On May 29, when Patnaik was away in England on an official trip, his former adviser and Rajya Sabha member Pyarimohan Mohapatra and some BJD legislators allegedly attempted a coup. Though Naveen's loyalists aborted it, the problems that were festering within the regional party lay bare. All was certainly not well within the party, which Naveen along with some erstwhile Janata Dal members founded in December, 1997, after the demise of his legendary father Biju Patnaik. What made the tumult even more tragic was that it was engineered by bureaucrat-turned-politician Pyarimohan who had over the years worked extremely hard to consolidate Naveen's position.
Although Pyarimohan was quick to play down allegations that he had planned to upstage Patnaik, and said he had fallen victim to a 'group of conspirators', the CM, on his return home, termed the alleged failed coup bid as 'beimaani' (betrayal) and suspended his former supporter and two MLAs from the party. He also sacked three ministers from the government. By doing so, Naveen apparently succeeded in putting a lid on the revolt. But now, the Congress' newfound belligerence has put him on a very sticky wicket.
Having been out of power in Odisha for over a decade, the least the Congress can hope in the next Assembly and Lok Sabha elections slated in 2014 is to increase its tally. The party has 27 MLAs in the 147-member state legislature and six Lok Sabha members. "Apart from the possibility of forming the government in Bhubaneswar, the Congress high command sees Odisha as a state where the party can win more Lok Sabha seats, " points out a Congress leader.
With the Congress not faring well in states like Uttar Pradesh and Punjab in the Assembly polls held earlier this year, and Jagan Mohan Reddy's YSR Congress posing serious trouble for the party in Andhra Pradesh, the party now appears to be eyeing Odisha, which sends 21 MPs to the Lok Sabha.
"Naveen is already in his third term, and local antiincumbency is expected to play a role in the next elections. We can surely hope to bag more Lok Sabha seats, " says a Congress leader. He points out that in the past central Congress leaders and Union ministers were perceived as going soft on Patnaik but they have now started targeting the Odisha CM's 'clean image', considered his most prized political asset.
"Earlier, when Congress leaders came from Delhi, they gave Naveen a clean chit because the party leadership saw him as a potential ally. But that no longer seems feasible, " the leader adds.
The Congress's offensive is driven not just by the BJD regime's anti-Centre tirade, its refusal to give the Niyamgiri bauxite mines to the Vedanta group or the controversy over forest land issues for Posco.
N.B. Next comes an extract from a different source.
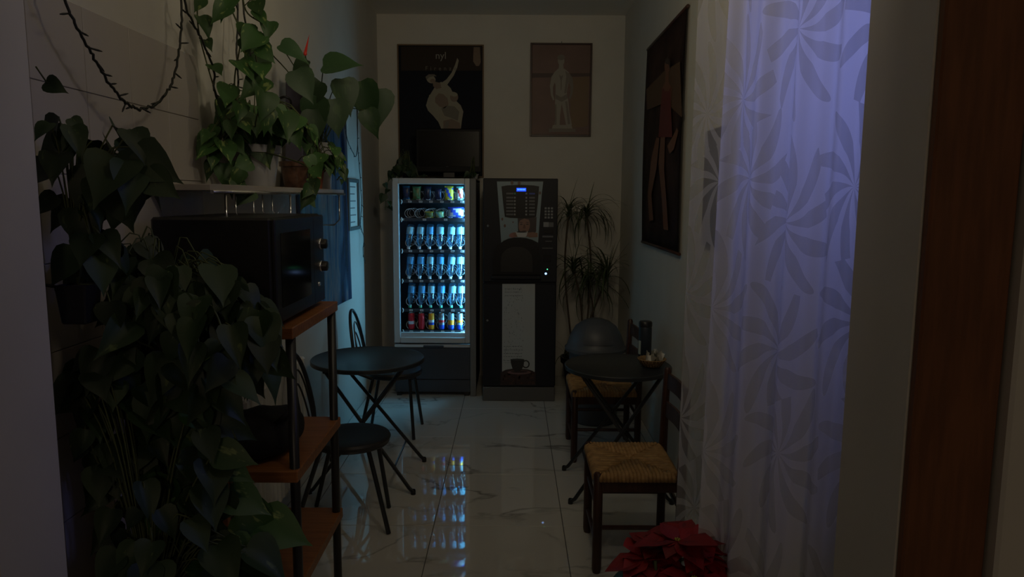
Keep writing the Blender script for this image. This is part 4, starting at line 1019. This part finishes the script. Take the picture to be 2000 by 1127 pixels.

It is also irked by Patnaik's increasingly obvious desire to play a bigger role in national politics.
In February, Patnaik revived the Third Front debate, seeking an alternative to the "thoroughly discredited" and "scam-ridden" Congress-led UPA and the "communally tainted" BJP-headed NDA (of which he was once a part). He also put the Union government on the back foot by spearheading a campaign of non-Congress CMs against the contentious proposal for a National Counter-Terrorism Centre (NCTC), forcing deferment of its formation. He followed it up by becoming the first leader to propose the candidature of P A Sangma for the post of President, thereby becoming a rallying point against Congress's Pranab Mukherjee, who eventually won the July 19 presidential polls.
Little wonder then, the Grand Old Party has decided to give Patnaik a tough time.